Re: advantages of forth over other languages
- From: John Passaniti <nntp@xxxxxxxxxxxxxxxxx>
- Date: Fri, 05 Oct 2007 00:11:14 GMT
John Doty wrote:
Was Forth ever widely understood by programmers? Most Forthers I've actually known have been scientists or engineers.
That old theme again. You must come from that generation where people were specialists and stayed in their narrowly-defined roles for their entire career. I'm glad I don't, and I'm glad the vast majority of the people I work with don't. Maybe in your industry people are strictly defined by "programmer" and "scientist" and "engineer." But most people I know are hyphenated-- they may primarily be a scientist, but they also have strong programming skills. Or they might be an electrical engineer, but also be conversant in the world of programming. I started the other way, starting off as a programmer and moving more towards electrical engineering.
But this is nothing new-- we've talked about this before, and I've been deeply thankful that the kind of regimented professional roles you seem to observe in your work don't apply universally.
Regarding knowing Forth, it may be a geographic thing, but here in Rochester, New York, it's hard to talk to a local experienced programmer who doesn't know about Forth. They may not be actively using it professionally, but they know Forth.
I also have seen programmers who know Forth without... knowing Forth. Most of the recent graduates may not know the syntax, common idioms, and best practices of Forth, but they certainly understand the components that make up Forth, understand how it works, and can appreciate the essential qualities of it. This comes out in various ways; I see it most often in job interviews.
My company currently has a position open and I usually conduct technical interviews for software engineers. One of the questions I often ask during such interviews is what languages the candidate knows. The point of the question is to determine the breadth of the candidate. If for example they answer "C, Pascal, BASIC" then I know they are probably only conversant in imperative, procedural ALGOL-esque languages. If they answer "C, Lisp, Smalltalk, Haskell, Java, Prolog" that says something completely different. And if they toss in VHDL or Verilog in there, it at least suggests even more. Further questions then might go into how deeply they know these languages.

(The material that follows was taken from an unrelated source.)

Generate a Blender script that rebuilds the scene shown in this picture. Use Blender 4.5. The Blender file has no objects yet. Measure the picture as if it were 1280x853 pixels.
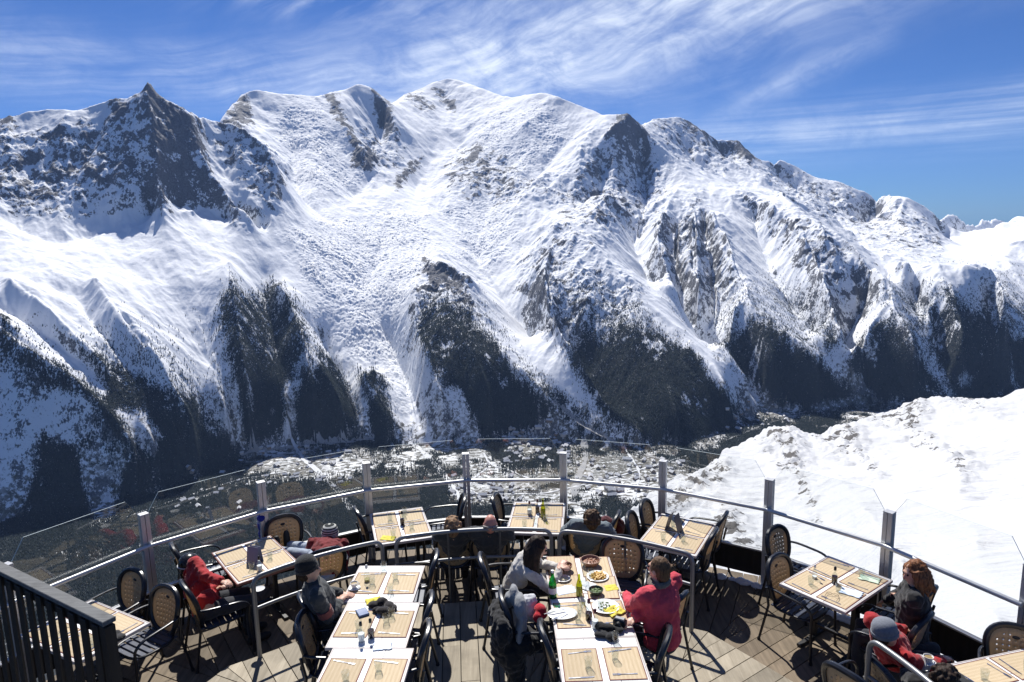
import bpy, bmesh, math, random, time
import numpy as np
from mathutils import Vector, Matrix
_T0 = time.time()
SC = bpy.context.scene
COL = SC.collection
PI = math.pi
rad = math.radians

# ---------------------------------------------------------------- camera geometry
F_PX, PITCH, ROLL = 857.97, rad(9.7394), rad(-1.3736)     # 24 mm lens, looking slightly down
EYE = 4.55                                                # eye height above the lower deck
ALT = 2523.0                                              # altitude of the eye in metres
SUN_AZ, SUN_EL = rad(-12.0), rad(50.0)                     # sun ahead and a little to the left

cam_d = bpy.data.cameras.new('camera')
cam_d.sensor_fit = 'HORIZONTAL'; cam_d.sensor_width = 36.0
cam_d.lens = 36.0 * F_PX / 1280.0
cam_d.clip_start = 0.1; cam_d.clip_end = 200000.0
cam = bpy.data.objects.new('camera', cam_d); COL.objects.link(cam)
cam.matrix_world = Matrix.Translation((0, 0, EYE)) @ Matrix.Rotation(PI/2 - PITCH, 4, 'X') @ Matrix.Rotation(ROLL, 4, 'Z')
SC.camera = cam

def ray(x, y):
    a = x - 640.0; b = y - 426.5
    u = a*math.cos(ROLL) + b*math.sin(ROLL); v = -a*math.sin(ROLL) + b*math.cos(ROLL)
    c, s = math.cos(PITCH), math.sin(PITCH)
    X = u/F_PX; U = -v/F_PX
    return Vector((X, c + s*U, -s + c*U))
def at_z(x, y, z):                 # survey helper: the point of height z seen in that direction of the photograph
    d = ray(x, y); t = (z - EYE)/d.z
    return Vector((d.x*t, d.y*t, z))
def azel(x, y):
    d = ray(x, y); return math.atan2(d.x, d.y), math.atan2(d.z, math.hypot(d.x, d.y))

# ---------------------------------------------------------------- bookkeeping
def tag(o, label=None, cat=None, group=None, kind=None):
    if label: o['label'] = label
    if cat: o['category'] = cat
    if group: o['group'] = group
    if kind: o['kind'] = kind
    return o
def link(name, me, mat=None, parent=None, loc=None):
    o = bpy.data.objects.new(name, me); COL.objects.link(o)
    if mat is not None:
        for m in (mat if isinstance(mat, (list, tuple)) else [mat]): me.materials.append(m)
    if parent is not None: o.parent = parent
    if loc is not None: o.location = loc
    return o
def empty(name, loc=(0,0,0), rz=0.0, label=None, cat=None, group=None):
    o = bpy.data.objects.new(name, None); COL.objects.link(o)
    o.empty_display_size = 0.1
    o.location = loc; o.rotation_euler = (0, 0, rz)
    return tag(o, label, cat, group)

# ---------------------------------------------------------------- material helper
class NT:
    def __init__(self, name):
        self.m = bpy.data.materials.new(name); self.m.use_nodes = True
        self.t = self.m.node_tree; self.t.nodes.clear()
        self.out = self.n('ShaderNodeOutputMaterial')
    def n(self, typ, **kw):
        nd = self.t.nodes.new(typ)
        for k, v in kw.items():
            if k == 'inp':
                for kk, vv in v.items():
                    if isinstance(vv, bpy.types.NodeSocket): self.t.links.new(vv, nd.inputs[kk])
                    else: nd.inputs[kk].default_value = vv
            else: setattr(nd, k, v)
        return nd
    def l(self, a, b): self.t.links.new(a, b)
    def math(self, op, a, b=0.0, c=0.0, clamp=False):
        nd = self.n('ShaderNodeMath', operation=op, use_clamp=clamp)
        for i, v in enumerate((a, b, c)):
            if isinstance(v, bpy.types.NodeSocket): self.l(v, nd.inputs[i])
            else: nd.inputs[i].default_value = v
        return nd.outputs[0]
    def mix(self, f, a, b):
        nd = self.n('ShaderNodeMix', data_type='RGBA')
        for i, v in ((0, f), (6, a), (7, b)):
            if isinstance(v, bpy.types.NodeSocket): self.l(v, nd.inputs[i])
            else: nd.inputs[i].default_value = v if i == 0 else (tuple(v) + (1.0,) if len(v) == 3 else v)
        return nd.outputs[2]
    def noise(self, vec, scale, detail=4.0, rough=0.55, dist=0.0, lac=2.0, dim='3D'):
        nd = self.n('ShaderNodeTexNoise', noise_dimensions=dim)
        if vec is not None: self.l(vec, nd.inputs['Vector'])
        nd.inputs['Scale'].default_value = scale; nd.inputs['Detail'].default_value = detail
        nd.inputs['Roughness'].default_value = rough; nd.inputs['Distortion'].default_value = dist
        nd.inputs['Lacunarity'].default_value = lac
        return nd.outputs[0]
    def ramp(self, f, lo, hi, a=0.0, b=1.0):
        nd = self.n('ShaderNodeMapRange', clamp=True)
        self.l(f, nd.inputs[0])
        for i, v in enumerate((lo, hi, a, b)): nd.inputs[i+1].default_value = v
        return nd.outputs[0]
    def mapping(self, vec, scale=(1,1,1), rot=(0,0,0), loc=(0,0,0)):
        nd = self.n('ShaderNodeMapping'); self.l(vec, nd.inputs[0])
        nd.inputs['Location'].default_value = loc; nd.inputs['Rotation'].default_value = rot; nd.inputs['Scale'].default_value = scale
        return nd.outputs[0]
    def bump(self, h, strength, dist, normal=None):
        nd = self.n('ShaderNodeBump'); self.l(h, nd.inputs['Height'])
        nd.inputs['Strength'].default_value = strength; nd.inputs['Distance'].default_value = dist
        if normal is not None: self.l(normal, nd.inputs['Normal'])
        return nd.outputs[0]
    def bsdf(self, color, rough=0.6, metal=0.0, normal=None, spec=0.5, **kw):
        nd = self.n('ShaderNodeBsdfPrincipled')
        for k, v in (('Base Color', color), ('Roughness', rough), ('Metallic', metal), ('Specular IOR Level', spec)):
            if isinstance(v, bpy.types.NodeSocket): self.l(v, nd.inputs[k])
            elif k == 'Base Color': nd.inputs[k].default_value = tuple(v)[:3] + (1.0,)
            else: nd.inputs[k].default_value = v
        if normal is not None: self.l(normal, nd.inputs['Normal'])
        for k, v in kw.items():
            k = k.replace('_', ' ')
            if isinstance(v, bpy.types.NodeSocket): self.l(v, nd.inputs[k])
            else: nd.inputs[k].default_value = v
        return nd.outputs[0]
    def done(self, sh):
        self.l(sh, self.out.inputs['Surface']); return self.m
    def coord(self, kind='Object'): return self.n('ShaderNodeTexCoord').outputs[kind]
    def geo(self): return self.n('ShaderNodeNewGeometry')
    def attr(self, name): return self.n('ShaderNodeAttribute', attribute_name=name).outputs['Fac']

# ---------------------------------------------------------------- numpy noise
_rng = np.random.RandomState(7)
_PERM = _rng.permutation(256).astype(np.int32); _PERM = np.concatenate([_PERM, _PERM])
_GA = _rng.rand(256).astype(np.float32)*2*np.pi
_GX, _GY = np.cos(_GA), np.sin(_GA)
def perlin(x, y, seed=0):
    x = x.astype(np.float32); y = y.astype(np.float32)
    xi = np.floor(x).astype(np.int32); yi = np.floor(y).astype(np.int32)
    xf = x - xi; yf = y - yi
    u = xf*xf*xf*(xf*(xf*6-15)+10); v = yf*yf*yf*(yf*(yf*6-15)+10)
    def g(ix, iy, fx, fy):
        h = _PERM[(_PERM[(ix + seed*17) & 255] + iy + seed*31) & 255]
        return _GX[h]*fx + _GY[h]*fy
    a = g(xi, yi, xf, yf); b = g(xi+1, yi, xf-1, yf); c = g(xi, yi+1, xf, yf-1); d = g(xi+1, yi+1, xf-1, yf-1)
    return (a + (b-a)*u + ((c + (d-c)*u) - (a + (b-a)*u))*v)*1.5
def fbm(x, y, octs, seed=0, gain=0.5, lac=2.03, ridged=False):
    s = np.zeros_like(x, dtype=np.float32); a = 1.0; t = 0.0
    for i in range(octs):
        n = perlin(x, y, seed+i)
        if ridged: n = 1.0 - 2.0*np.abs(n)
        s += a*n; t += a; a *= gain; x = x*lac + 3.1; y = y*lac - 1.7
    return s/t
# ================================================================= TERRAIN
# depth profiles of the far slopes: elevation angle (deg) -> distance (km)
_PR = {
  -100: ([-26,-22.5,-18,-14,-10,-7,-4.5,-2.5,-1,0,3,10.3,13],[3.0,3.5,3.95,4.25,4.55,4.85,5.15,5.4,5.75,6.1,6.6,7.4,7.7]),
   230: ([-26,-22.5,-18,-14,-10,-7,-4.5,-2.5,-1,0,3,10.3,13],[3.1,3.6,4.15,4.4,4.75,5.0,5.3,5.6,5.95,6.25,6.7,7.4,7.7]),
   440: ([-26,-21.2,-18.9,-15.6,-11.3,-9.6,-6,-4.7,-1.3,.6,3.7,7.6,11,13],[3.2,3.85,4.3,4.65,5.1,5.3,5.8,6.0,6.7,7.1,8.1,9.2,10.4,10.8]),
   520: ([-26,-21.2,-18.9,-15.6,-11.3,-9.6,-6,-4.7,-1.3,.6,3.7,7.6,11,13],[3.2,3.85,4.3,4.7,5.2,5.45,5.95,6.15,6.95,7.3,8.4,10.2,11.4,11.9]),
   720: ([-26,-21.2,-18.9,-15.6,-11.3,-9.6,-6,-4.7,-1.3,.6,3.7,7.6,10,13],[3.2,3.85,4.35,4.8,5.3,5.5,6.0,6.25,7.0,7.4,8.2,9.4,10.1,10.6]),
   860: ([-26,-20,-17,-13,-10,-7,-4,-1,1,3,5.5,8,13],[3.2,4.2,4.75,5.4,5.8,6.2,6.8,7.5,8.2,9.0,10.0,11.0,11.6]),
  1050: ([-26,-20,-15.6,-13,-10,-7,-4,-1,1,3,5,13],[3.2,4.2,5.35,5.75,6.15,6.6,7.1,7.8,8.6,9.9,11.2,12.0]),
  1400: ([-26,-20,-15.6,-12,-10,-7,-4,-1,1,3,5,13],[3.2,4.2,5.3,6.0,6.4,6.8,7.3,8.0,8.8,10.1,11.6,12.0]),
}
_PX = sorted(_PR)
def prof(x, el):
    e = math.degrees(el)
    x = max(_PX[0], min(_PX[-1], x))
    for a, b in zip(_PX[:-1], _PX[1:]):
        if a <= x <= b:
            f = (x-a)/(b-a)
            return (1-f)*np.interp(e, *_PR[a]) + f*np.interp(e, *_PR[b])
FLOOR = 1045.0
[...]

The candidate I interviewed had a good grasp of both procedural and functional languages, and so I asked if he knew Forth. He stated he didn't, but was interested. So I gave a brief overview and then turned it around-- I asked him to describe the essential qualities of Forth based on what I just described. He got the major themes: imperative, procedural, deals with raw addresses so probably low abstraction levels, dictionary and interpreter means interactive and extensible, untyped, and so on.
Obviously, this doesn't mean he could sit down and start writing Forth code. But it does mean that if properly introduced, he wouldn't have a problem picking it up and eventually being proficient in it.